J. Wynn Rousuck of the Baltimore Sun agreed that the production is “two plays fused uncomfortably into one” and found the adventures of the fictitious theater company “extraneous and distracting,” while the parts based on the interviews were “fascinating and informative.”

Pressley wrote that the play’s climax “comes from a woman who describes the slow beating death of her 5-year-old daughter,” but this “seems to come from a planet other than the one that is home to such mischievous shtick as George Stephanopoulos whirling on a revolving stage as he confides some of the secrets of political spin.”

The show is changing almost nightly, but among the surprising features in this week’s performances was the appearance of Smith herself as Bill Clinton. An Arena representative said she didn’t know if Smith would continue to play the president.

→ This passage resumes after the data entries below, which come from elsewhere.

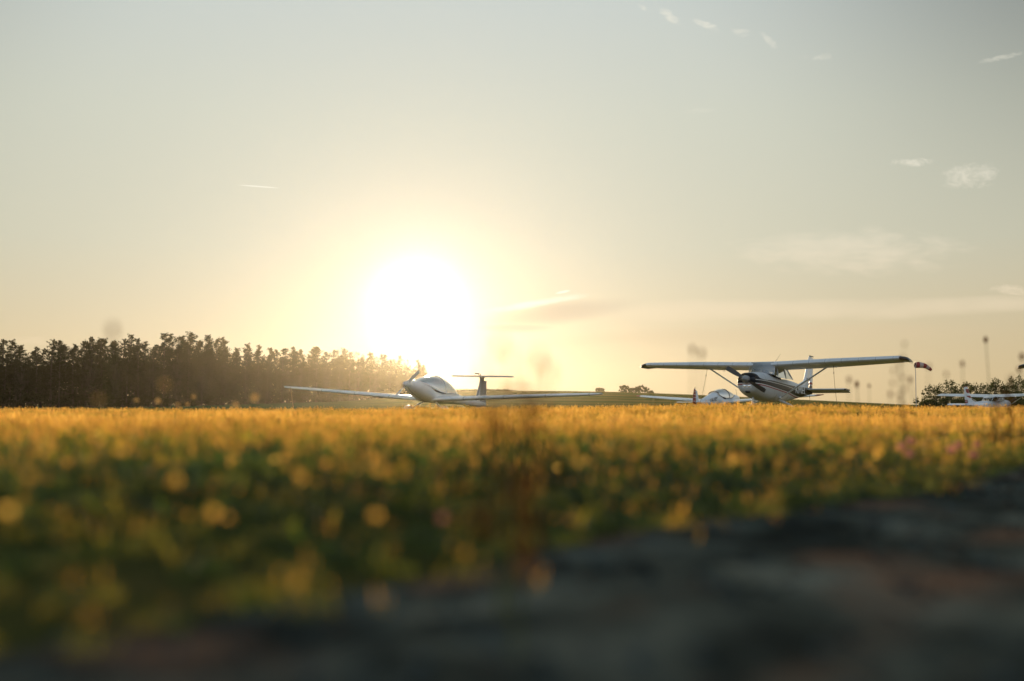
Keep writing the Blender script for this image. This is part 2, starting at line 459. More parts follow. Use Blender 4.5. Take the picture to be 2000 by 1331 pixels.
# ------------------------------------------------------------------ high-wing aeroplane
def wing_z(ax): return 2.06 + max(0, ax - .5) * .030
def high_wing():
    root = empty('high_wing_airplane')
    secs = [(-1.62, .26, 1.60, 1.02, 2.3), (-1.56, .38, 1.645, .93, 2.5), (-1.35, .44, 1.68, .84, 2.6), (-.9, .49, 1.715, .74, 2.7), (-.35, .53, 1.745, .67, 2.8), (.2, .55, 1.66, .64, 3.0),
            (.9, .55, 1.62, .63, 3.0), (1.6, .53, 1.60, .65, 2.9), (2.3, .46, 1.62, .70, 2.6), (3.2, .34, 1.60, .80, 2.4), (4.4, .22, 1.52, .95, 2.3), (5.6, .11, 1.46, 1.10, 2.2), (6.25, .045, 1.40, 1.18, 2)]
    mb = MB(); mb.loft([oval(*s_) for s_ in interp_sections(secs, .14)])
    mb.make('fuselage', liv_black, root, sharp=60)
    body = root
    # nose details: intakes, chin inlet, twin landing lights
    for s_ in (-1, 1):
        MB().ball((s_ * .235, -1.60, 1.40), (.125, .045, .085), 16, 8).make('air_intake', darkm, root)
    MB().box((.02, -1.52, .96), (.17, .12, .13), 0, Matrix.Rotation(R(-18), 3, 'X')).make('chin_intake', darkm, root)
    bez = MB(); bez.box((0.02, -1.60, 1.14), (.36, .05, .14)); bz = bez.make('landing_light_bezel', white, root)
    for s_ in (-1, 1):
        MB().ball((.02 + s_ * .085, -1.628, 1.14), (.07, .012, .052), 14, 8).make('landing_light', lampm, bz)
    # propeller
    pr = empty('propeller', (0, -1.70, 1.40)); pr.parent = root
    sp = MB(); sp.loft([[(r_ * math.cos(a), y_, r_ * math.sin(a)) for a in np.linspace(0, 2 * math.pi, 20, endpoint=False)] for y_, r_ in [(.10, .155), (0, .155), (-.08, .145), (-.17, .11), (-.24, .06), (-.27, .01)]])
    sp.make('spinner', mat('spinner_grey', (.22, .22, .22), .25, coat=.6), pr)
    for s_ in (0, math.pi):
        bl = MB(); rings = []
        for q in np.linspace(0, 1, 12):
            r_ = .12 + .78 * q; w = (.055 + .05 * math.sin(min(1, q * 1.6) * math.pi / 1.6)) * (1 if q < .93 else .72); tw = R(55 - 38 * q); th = .018 * (1 - .7 * q)
            ring = []
            for a in np.linspace(0, 2 * math.pi, 10, endpoint=False):
                lx, lt = w * math.cos(a), th * math.sin(a)
                ring.append((r_, -lx * math.sin(tw) + lt * math.cos(tw) - .02, lx * math.cos(tw) + lt * math.sin(tw)))
            rings.append(ring)
        bl.loft(rings); o = bl.make('blade', [mat('blade_grey', (.05, .045, .04), .45)], pr)
        o.rotation_euler = (0, R(-149) + s_, 0)
    # nose gear
    ng = MB(); ng.tube([(0, -.95, .80), (0, -1.02, .42)], .035, 8); ng.tube([(-.09, -1.03, .42), (.09, -1.03, .42)], .025, 6)
    for s_ in (-1, 1): ng.tube([(s_ * .09, -1.03, .42), (s_ * .09, -1.08, .16)], .02, 6)
    ng.tube([(0, -.98, .62), (.10, -.86, .5), (0, -1.0, .42)], .014, 5)
    g_ = ng.make('nose_gear', metalm, root)
    ty = MB(); ty.loft([[(xx, -1.08 + r_ * math.cos(a), .17 + r_ * math.sin(a)) for a in np.linspace(0, 2 * math.pi, 22, endpoint=False)] for xx, r_ in [(-.06, .11), (-.055, .155), (0, .17), (.055, .155), (.06, .11)]])
    ty.make('tyre', rubber, g_)
    # main gear with wheel fairings
    for s_ in (-1, 1):
        lg = MB(); lg.tube([(s_ * .35, .85, .72), (s_ * .8, .95, .52), (s_ * 1.2, 1.02, .24)], [.045, .035, .028], 8)
        lo = lg.make('main_gear_leg', white, root)
        wf = MB(); wf.loft([oval(y_, hw, zt, zb, 2.3, 18, s_ * 1.27) for y_, hw, zt, zb in [(.60, .03, .30, .22), (.66, .09, .38, .14), (.8, .125, .45, .09), (1.0, .13, .47, .07), (1.25, .10, .42, .10), (1.5, .05, .34, .18), (1.66, .015, .29, .24)]])
        wo_ = wf.make('wheel_fairing', white, root)
        st = MB(); st.loft([[(s_ * 1.27 + p * .075, y_ - .004, z_) for p in (-1, 1)] + [(s_ * 1.27 + p * .075, y_ + .02, z_) for p in (1, -1)] for y_, z_ in [(.635, .16), (.63, .33), (.72, .425), (.80, .458)]])
        st.make('fairing_stripe', black, wo_)
        tz = MB(); tz.loft([[(s_ * 1.27 + dx, 1.0 + r_ * math.cos(a), .19 + r_ * math.sin(a)) for a in np.linspace(0, 2 * math.pi, 22, endpoint=False)] for dx, r_ in [(-.07, .12), (-.06, .175), (0, .19), (.06, .175), (.07, .12)]])
        tz.make('tyre', rubber, wo_)
    # wings
    for s_ in (-1, 1):
        rings = []
        for ax in (0.42, 1.0, 1.8, 2.55, 3.4, 4.3, 5.05, 5.18):
            ch = 1.63 if ax < 2.6 else 1.63 - (ax - 2.6) / 2.6 * .50
            le = 0 if ax < 2.6 else (ax - 2.6) / 2.6 * .16
            rings.append(foil(s_ * ax, le, wing_z(ax), ch, .19 if ax < 2.6 else .19 - (ax - 2.6) * .02, R(3.4), .74))
        w = MB(); w.loft(rings if s_ > 0 else [r[::-1] for r in rings]); wo_ = w.make('wing', wingm, root)
        tip = []
        for ax, k, dz in ((5.185, 1, 0), (5.3, .97, -.01), (5.42, .86, -.035), (5.5, .62, -.075)):
            tip.append(foil(s_ * ax, .16 + (1 - k) * .4, wing_z(5.18) + dz, 1.13 * k, .115 * k, R(3.4)))
        tp = MB(); tp.loft(tip); tp.make('wing_tip', black, root)
        for nm, a0, a1, th_, dr in (('flap', .50, 2.55, .032, 2.0), ('aileron', 2.58, 5.15, .028, 1.4)):
            fl = MB(); rr = []
            for ax in (a0, (a0 + a1) / 2, a1):
                ch = 1.63 if ax < 2.6 else 1.63 - (ax - 2.6) / 2.6 * .50; le = 0 if ax < 2.6 else (ax - 2.6) / 2.6 * .16
                y0 = le + ch * .745; y1 = le + ch * (1.0); z0 = wing_z(ax) - ch * .745 * math.sin(R(3.4))
                rr.append([(s_ * ax, y0, z0 + .055), (s_ * ax, y1, z0 - .012 * dr), (s_ * ax, y1, z0 - .012 * dr - .01), (s_ * ax, y0, z0 - .022)])
            fl.loft(rr); fl.make(nm, wingm, root)
        stt = MB(); rings = []
        A, B = Vector((s_ * .54, .62, .78)), Vector((s_ * 2.55, .62, 2.06))
        for q in (0, .5, 1):
            p = A.lerp(B, q); up = Vector((-(B - A).z * s_, 0, abs((B - A).x))).normalized()
            rings.append([p + Vector((0, .075 * math.cos(a), 0)) + up * .028 * math.sin(a) for a in np.linspace(0, 2 * math.pi, 10, endpoint=False)])
        stt.loft(rings); so = stt.make('wing_strut', wingm, root)
        MB().ball(B + Vector((-.04 * s_, 0, -.02)), (.12, .14, .05), 10, 6).make('strut_fairing', white, so)
        MB().ball(A, (.06, .11, .06), 10, 6).make('strut_fairing', white, so)
        st2 = MB(); st2.tube([(s_ * .45, 1.0, .70), (s_ * .62, .98, .62)], .03, 6); st2.make('step', metalm, root)
        # tie down ring
        MB().tube([(s_ * 2.62, .7, 2.03), (s_ * 2.62, .72, 1.97), (s_ * 2.62, .7, 1.93)], .01, 5).make('tie_down_ring', darkm, wo_)
    ct = MB(); ct.loft([foil(xx, 0, 2.06, 1.63, .19, R(3.4)) for xx in (-.42, 0, .42)]); ct.make('wing_center_section', wingm, root)
    # cabin roof, pillars, glass
    rf = MB(); rf.loft([oval(y_, hw, zt, zb, 3.0, 20) for y_, hw, zt, zb in [(.25, .44, 2.10, 2.0), (1.0, .46, 2.10, 1.985), (1.7, .44, 2.06, 1.94), (2.2, .36, 1.96, 1.86)]]); rf.make('cabin_roof', white, root)
    for s_ in (-1, 1):
        for nm, A, B, r_ in (('windscreen_pillar', (.525, -.08, 1.66), (.465, .16, 2.14), .018), ('door_pillar', (.545, .34, 1.58), (.46, .42, 2.02), .02), ('door_pillar', (.545, 1.28, 1.56), (.46, 1.22, 2.02), .022), ('rear_pillar', (.45, 2.35, 1.60), (.37, 1.85, 1.99), .022)):
            p = MB(); p.tube([(s_ * A[0], A[1], A[2]), (s_ * (A[0] + B[0]) / 2 + s_ * .02, (A[1] + B[1]) / 2, (A[2] + B[2]) / 2), (s_ * B[0], B[1], B[2])], r_, 6); p.make(nm, white, root)
        for A, B, C_, D in (((.53, -.02, 1.64), (.543, .32, 1.585), (.458, .41, 2.0), (.44, .30, 2.0)), ((.543, .38, 1.585), (.543, 1.24, 1.57), (.458, 1.18, 2.0), (.458, .46, 2.0)), ((.543, 1.32, 1.565), (.455, 2.28, 1.60), (.38, 1.82, 1.97), (.455, 1.26, 2.0))):
            q = MB(); pts = [Vector((s_ * a[0], a[1], a[2])) for a in (A, B, C_, D)]; off = Vector((s_ * .008, 0, 0))
            q.add(pts + [p + off for p in pts], [(0, 1, 2, 3), (7, 6, 5, 4), (0, 4, 5, 1), (1, 5, 6, 2), (2, 6, 7, 3), (3, 7, 4, 0)]); q.make('side_window', glass, root, smooth=False)
    ws = MB(); rr = []
    for q in np.linspace(0, 1, 6):
        ring = []
        for a in np.linspace(-1, 1, 13):
            hw = .53 + (.47 - .53) * q; bulge = (1 - a * a) * (.30 - .20 * q)
            ring.append((a * hw, -.10 + .22 * q - bulge, 1.66 + (2.19 - 1.66) * q + (1 - a * a) * .05 * (1 - q)))
        rr.append(ring)
    ws.loft(rr, closed=False); ws.make('windscreen', glass_ws, root)
    rw = MB(); rw.loft([[(a * hw, y_, z_ + (1 - a * a) * .05) for a in np.linspace(-1, 1, 7)] for hw, y_, z_ in ((.36, 2.0, 1.93), (.40, 2.35, 1.63))], closed=False); rw.make('rear_window', glass, root)
    for s_ in (-.24, .24):
        se = MB(); se.loft([oval(y_, .2, zt, 1.2, 3, 14, s_) for y_, zt in [(.80, 1.70), (.86, 1.80), (.96, 1.80), (1.0, 1.7)]]); so = se.make('seat', seatm, root)
        MB().ball((s_, .90, 1.87), (.11, .05, .07), 10, 6).make('headrest', seatm, so)
    dash = MB(); dash.loft([oval(y_, .42, zt, 1.5, 3, 14) for y_, zt in [(-.1, 1.66), (.1, 1.75), (.2, 1.74), (.24, 1.6)]]); dash.make('instrument_panel', darkm, root)
    for s_ in (-.3, .12):
        yk = MB(); yk.tube([(s_ + .1, .28, 1.62), (s_ + .13, .28, 1.72)], .012, 5); yk.tube([(s_ + .1 - .02, .24, 1.62), (s_ + .25, .28, 1.64)], .012, 5); yk.make('yoke', darkm, root)
    # tail
    fn = MB(); fn.loft([vfoil(*p) for p in [(1.36, 4.35, 1.35, .03), (1.50, 4.55, 1.22, .05), (1.60, 4.95, .87, .06), (1.8, 5.18, .74, .055), (2.2, 5.44, .60, .045), (2.70, 5.76, .48, .035), (2.84, 5.88, .38, .025)]]); fo = fn.make('fin', white, root)
    rd = MB(); rd.loft([vfoil(*p) for p in [(1.20, 5.86, .42, .035), (1.8, 5.95, .42, .032), (2.5, 6.13, .34, .025), (2.80, 6.24, .28, .02)]]); ro = rd.make('rudder', white, root)
    bal = MB(); bal.loft([vfoil(*p) for p in [(2.85, 5.88, .66, .028), (2.90, 5.92, .60, .02)]]); bal.make('fin_cap', black, fo)
    cols = [((1.60, 1.70), red), ((1.36, 1.56), black)]
    for (z0, z1), m_ in cols:
        bb = MB(); bb.loft([vfoil(z_, 5.86 + (z_ - 1.2) * .15 - .002, .425, .037) for z_ in (z0, z1)]); bb.make('rudder_band', m_, ro)
    for s_ in (-1, 1):
        hs = MB(); hs.loft([foil(s_ * ax, le, 1.34, ch, .065, R(3), .72) for ax, le, ch in [(.03, 5.15, 1.15), (1.6, 5.40, .82), (1.70, 5.44, .75)]]); hs.make('stabilizer', mat('tail_paint', (.5, .5, .5), .4), root)
        ev = MB(); ev.loft([[(s_ * ax, y0, 1.335), (s_ * ax, y1, 1.235), (s_ * ax, y1, 1.225), (s_ * ax, y0, 1.285)] for ax, y0, y1 in [(.06, 5.86, 6.30), (1.70, 5.99, 6.28)]]); eo = ev.make('elevator', mat('tail_paint', (.5, .5, .5), .4), root)
        eb = MB(); eb.box((s_ * 1.71, 5.72, 1.335), (.07, .62, .06)); eb.make('elevator_horn', black, eo)
    fill = MB(); fill.tube([(.40 * .2, 4.25, 1.52), (0, 5.1, 1.66)], [.02, .05], 6); fill.make('dorsal_fillet', white, root)
    # aerials
    an = MB(); an.tube([(.12, 1.1, 2.2), (.24, 1.55, 2.62)], [.008, .004], 5); an.make('whip_antenna', darkm, root)
    an = MB(); an.tube([(0, 6.05, 2.50), (-.5, 6.35, 2.56), (-.62, 6.4, 2.54)], .005, 4); an.tube([(0, 6.05, 2.50), (.5, 6.35, 2.56)], .005, 4); an.make('nav_antenna', darkm, root)
    ms = MB(); ms.tube([(-1.6, .1, 1.98), (-1.6, .15, 1.85), (-1.6, -.05, 1.85)], .01, 5); ms.make('pitot_tube', metalm, root)
    M = Matrix.Translation((.392, 3.0, 1.20)) @ Matrix(((0, 0, 1, 0), (1, 0, 0, 0), (0, 1, 0, 0), (0, 0, 0, 1))) @ Matrix.Rotation(R(-8), 4, 'Y') @ Matrix.Scale(1.0, 4)
    text_mesh('OE-KMH', .40, mat('letter_white', (.75, .75, .73), .5), root, M)
    M = Matrix.Translation((.066, 5.62, 1.80)) @ Matrix(((0, 0, 1, 0), (1, 0, 0, 0), (0, 1, 0, 0), (0, 0, 0, 1)))
    text_mesh('OE-KMH', .14, black, root, M)
    return root
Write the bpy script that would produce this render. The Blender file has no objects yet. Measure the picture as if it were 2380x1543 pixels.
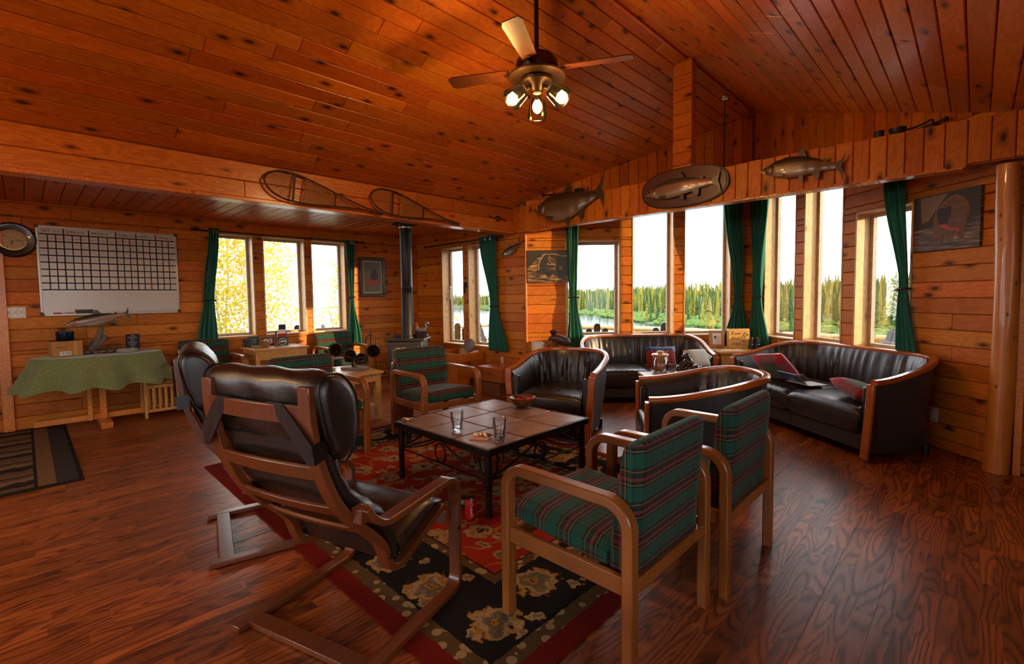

The bulk of the play is enacted by 14 actors--a “crackerjack cast,” said Rose--including several faces familiar to L.A. theatergoers--Alec Mapa, Gail Grate, Deirdre O’Connell and John Ortiz. One of the actors, Karen Kandel, left the cast after Thursday’s performances to begin rehearsals for her starring role in “Peter and Wendy,” opening next month at the Geffen Playhouse in L.A.

The second edition of “House Arrest” is scheduled to run at the Mark Taper Forum, April 16-May 31.